Drifter von Sterblich zeichnet keine besondere Story aus. Ihre Story bleibt die geheimnisumwitterte Vica, deren Namen an Wicca erinnert, die Religion der Hexen. Vica bleibt im Hintergrund, taucht auf, wann sie will, tut, was sie will, entzieht sich jeder Logik, jeder Kausalität und spielt auf der Klaviatur der Weltmächte, dem Finanzwesen, den sozialen Medien, den Immobiliengeschäften. Vica erscheint wie ein Mephistopheles. Sie agiert ohne Agenda und provoziert Veränderung, Neuerung, innere wie äußere magische wie kryptologische Transzendenz:

Das Licht wurde gedämmt, ein Vorhang öffnete sich, und ein Kegelscheinwerfer erleuchtete eine Bühne. Im Scheinwerferlicht stand Vica. Sie trug ihr goldenes Kleid und sprach in ein großes Gesangsmikrofon, das nostalgisch, aber auch nach Hightech aussah: «Verehrteste Gäste. Ich freue mich außerordentlich über Ihr gut gekleidetes Erscheinen zu unserem ganz unbescheidenen Fest. Wir feiern damit die Eröffnung des Malabene&Friends Syndikat für Halbwahrheit und Trüffelzucht hier im Ranunkelring Nummer zweiundneunzig.»

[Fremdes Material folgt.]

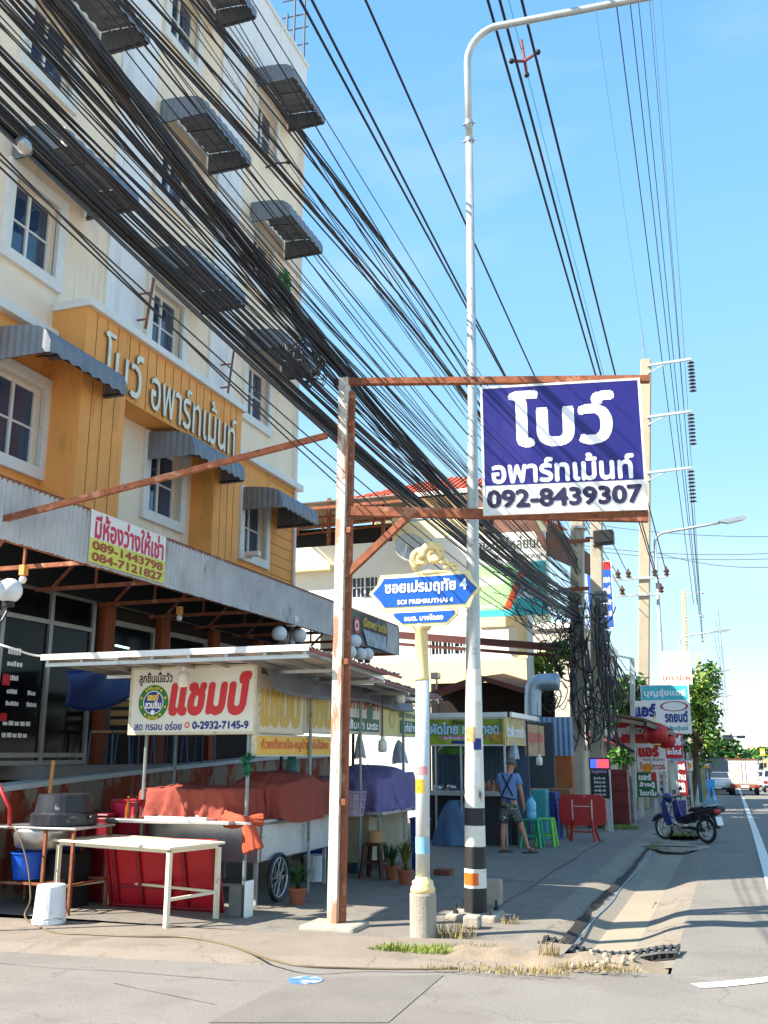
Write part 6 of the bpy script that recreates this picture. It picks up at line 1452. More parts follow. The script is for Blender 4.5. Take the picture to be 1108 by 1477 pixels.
# red tiled house beyond
rt = mat('red_roof_tile', rgb(190,84,56), .7, n=.15, ns=4, bump=.2)
YR = 44.0; hp_, el, er = AY(655,680,YR), AY(556,722,YR), AY(712,716,YR)
hs_ = thing('house', 'house with a red tiled hip roof beyond the shophouse, seen between the cables', 'house', (hp_.x, YR, 0))
mb = MB(); e0 = el.z
F0, F1, K0, K1 = V((el.x-1,YR-3,e0-.6)), V((er.x+2.5,YR-3,e0-.6)), V((er.x+2.5,YR+7,e0-.6)), V((el.x-1,YR+7,e0-.6)); R0, R1 = V((hp_.x-.3,YR+1,hp_.z)), V((hp_.x+.8,YR+3,hp_.z))
mb.q(F0,F1,R1,R0); mb.q(F1,K1,R1); mb.q(K1,K0,R0,R1); mb.q(K0,F0,R0)
nr = 11
for k in range(1, nr):
    t = k/nr; a, b = F0+(R0-F0)*t, F1+(R1-F1)*t; mb.bar(a+V((0,-.03,.03)), b+V((0,-.03,.03)), .06, .05)
for k in range(1, 30):
    u = k/30; a = F0+(F1-F0)*u
    h_ = min(1, u/.42, (1-u)/.5); b = a+(V((R0.x+(R1.x-R0.x)*u, R0.y, R0.z))-a)*0+V((0,4*h_,(R0.z-F0.z)*h_)); mb.bar(a+V((0,0,.04)), b+V((0,0,.04)), .05, .05)
mb.build('roof', rt, hs_)
mb = MB(); mb.box(el.x,er.x+1.5,YR-2,YR+6,-.8,e0-.6); mb.build('wall', shc, hs_); mb = MB(); mb.box(el.x-1,er.x+2.5,YR-3.05,YR-2.98,e0-.78,e0-.6); mb.build('fascia', white, hs_)
# parts shop board on the shophouse
YB = 26.3
tl, br_ = AY(682,773,YB), AY(791,886,YB)
pb = thing('signboard', 'white and turquoise parts shop board on the cream shophouse, right of the street lamp pole', 'sign', (tl.x,YB,br_.z)); r_ = Rect((tl.x,YB,br_.z), (1,0,0), (0,0,1), br_.x-tl.x, tl.z-br_.z)
board(pb, r_, board_white, None, .12)
tq = mat('turquoise_panel', rgb(70,196,196), .5, n=.06); lg = mat('pale_green_panel', rgb(166,214,146), .5, n=.08, ns=3)
patch(pb, r_, (.0,.02,.6,.62), lg, 'left_panel', .003)
mb = MB(); P = lambda u, v, k: r_.at(u, v, k); mb.q(P(.45,.02,.005),P(1,.02,.005),P(1,.64,.005),P(.78,.64,.005)); mb.build('right_panel', tq, pb); mb = MB(); mb.q(P(.36,.02,.0065),P(.47,.02,.0065),P(.80,.64,.0065),P(.70,.64,.0065)); mb.build('stripe', i_orange, pb); patch(pb, r_, (0,0,1,.08), tq, 'lower_band', .007)
write(pb, r_, 'และอะไหล่ยนต์', (.1,.80,.97,.96), i_olive, .02, k=.008); write(pb, r_, 'จำหน่าย ปลีก-ส่ง อุปกรณ์ราคาถูก', (.05,.66,.96,.75), i_olive, .01, rows=18, k=.008); write(pb, r_, 'น้ำมันเครื่อง', (.02,.38,.42,.52), i_white, .04, rows=18, k=.008); write(pb, r_, 'อะไหล่แท้', (.6,.2,.86,.34), i_white, .04, rows=18, k=.01)
mb = MB(); c_ = r_.at(.84,.5,.01)
for a in (90,210,330):
    t, t2 = R(a), R(a+120); f = lambda t, s: c_+r_.U*(s*math.cos(t))+r_.V*(s*math.sin(t)); mb.q(f(t,.2),f(t2,.2),f(t2,.14),f(t,.14))
mb.build('triangle_mark', i_white, pb); write(pb, r_, 'ส่งฟรี', (.06,.1,.3,.16), i_white, .02, rows=12, k=.012)
# blue vertical sign far behind the poles
bs = thing('signboard', 'tall blue sign with white lettering and red top, behind the twin power poles', 'sign', (0,34,0)); tl, br_ = AY(846,812,34), AY(886,905,34); bs.location = (tl.x,34,br_.z); r_ = Rect((tl.x,34,br_.z), (1,0,0), (0,0,1), br_.x-tl.x, tl.z-br_.z)
mblue = mat('bright_blue_panel', rgb(30,90,190), .5, n=.06)
board(bs, r_, mblue, white, .12, .03); patch(bs, r_, (0,.88,1,1), i_red, 'red_band', .003)
for k, tx in enumerate(('ผ้าเบรค','คลัทช์','โช้คอัพ','ช่วงล่าง')): write(bs, r_, tx, (.3,.68-.17*k,.95,.80-.17*k), i_white, .03, rows=16)
# ------------------------------------------------------------------ open shed with the duct
YD = 24.0
sd_ = thing('open_shed', 'dark open shed with a tin gable roof behind the noodle stall', 'shed', (-7, YD, 0))
A, Bp, Cc = AY(600,1008,YD), AY(692,976,YD), AY(772,1000,YD); mb = MB()
for P, Q in ((A,Bp),(Bp,Cc)): mb.q(P, Q, Q+V((0,2.85,.3)), P+V((0,2.85,.3)))
mb.build('roof', brown_roof, sd_, thick=.05)
mb = MB(); mb.bar(A-V((0,.04,.02)), Bp-V((0,.04,.02)), .05, .12); mb.bar(Bp-V((0,.04,.02)), Cc-V((0,.04,.02)), .05, .12); mb.build('barge_board', maroon, sd_)
mb = MB()
for x in (A.x+.3, -7.0, -6.1, Cc.x-.1): mb.bar((x,YD+.1,-.1),(x,YD+.1,A.z-.0), .09)
mb.bar((A.x,YD+.1,A.z-.9),(Cc.x,YD+.1,A.z-.9), .06); mb.build('post', mat('bleached_post', rgb(110,100,90), .8), sd_)
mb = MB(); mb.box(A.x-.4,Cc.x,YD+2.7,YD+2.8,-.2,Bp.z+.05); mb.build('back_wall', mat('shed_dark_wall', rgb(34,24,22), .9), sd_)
mb = MB(); corr(mb, (AY(741,1040,YD-.3).x,YD-.5,AY(741,1090,YD-.5).z), (1,0,0), (0,0,1), AY(828,1040,YD-.5).x-AY(741,1040,YD-.5).x, AY(741,1035,YD-.5).z-AY(741,1090,YD-.5).z, .12, .02); mb.build('side_sheet', mat('blue_zinc', rgb(120,150,180), .5, .3, n=.15, ns=3), sd_, thick=.005)
d0, d1, d2, d3 = AY(769,1035,YD-.8), AY(769,1000,YD-.8), AY(782,984,YD-.8), AY(806,984,YD-.8); mb = MB(); mb.tube(smooth_pts([d0,d1,(d1+d2)/2+V((-.05,0,.06)),d2,d3], 6), .2, 16)
tag(mb.build('air_duct', mat('duct_zinc', rgb(150,170,184), .4, .6, n=.12), smooth=True), 'fat bent galvanised air duct rising beside the power pole', 'duct')
p = AY(628,976,23.5); mb = MB(); mb.box(p.x-.1,p.x+.1,23.4,23.65,p.z-.06,p.z+.1); mb.tube([(p.x,23.6,p.z-.05),(p.x-.1,24,p.z-.3)], .03, 6); tag(mb.build('flood_light', steel, bevel=.02), 'small grey floodlight behind the soi post', 'floodlight')
# wooden front, shelves and junk in the shade right of the stall
jr = random.Random(9)
mb = MB(); a = AY(745,1150,23); mb.box(a.x,a.x+.9,23,23.2,-.1,2.4); tag(mb.build('shutter', mat('dark_shutter', rgb(58,64,72), .6, n=.15, ns=2)), 'dark grey shutter behind the hanging bulb', 'shutter')
mb = MB(); a = AY(795,1110,24); mb.box(a.x,a.x+.5,24,24.3,-.1,2.1); tag(mb.build('orange_door', mat('orange_door', rgb(176,100,50), .7, n=.15)), 'orange door glimpsed left of the twin power poles', 'door')
hang_bulb(AY(778,1095,20.5), 2.75, 'white bulb hanging under the brown menu sign')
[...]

In wohlgeformten Sätzen, schnell, auf den Punkt, witzig und viel Leichtigkeit gestaltet „Drifter“ ein besonderes, symbolisch-geschlossenes Panorama. Wer Genaues wissen will, liegt hier falsch. Es geht um die Zwischentöne, die Dissonanzen, die sich verbinden, das wortfeile Aufeinander-Beziehen von Allegorien, die verspielte Mosaike permutieren, die synchrone Erarbeitungen von Möglichkeiten, den Alltag umzugestalten, mentale Prozesse neu zu entfachen und Liebe wie Freundschaft im Spiel eines kosmopolitischen, multiperspektivischen Universums mit operettenhaften Jokern zu stiften. Drifter von Ulrike Sterblich schafft dies. Sie erzählt um des Erzählen willens und steht in der Tradition des surrealistischen, absoluten, absurden Romans wie Carl Einstein „Bebuquin“, André Bretons „Amour fou“, sein „Nadja“ oder Raymond Queneaus „Zazie in der der Métro“,nicht zu sprechen in der Gegenwartsliteratur von Leona Stahlmanns Diese ganzen belanglosen Wunder.

Ihre Raben begleitete Vica verhext den Text und versinnlicht Sinn. Literatur zum Entspannen und Weiterträumen.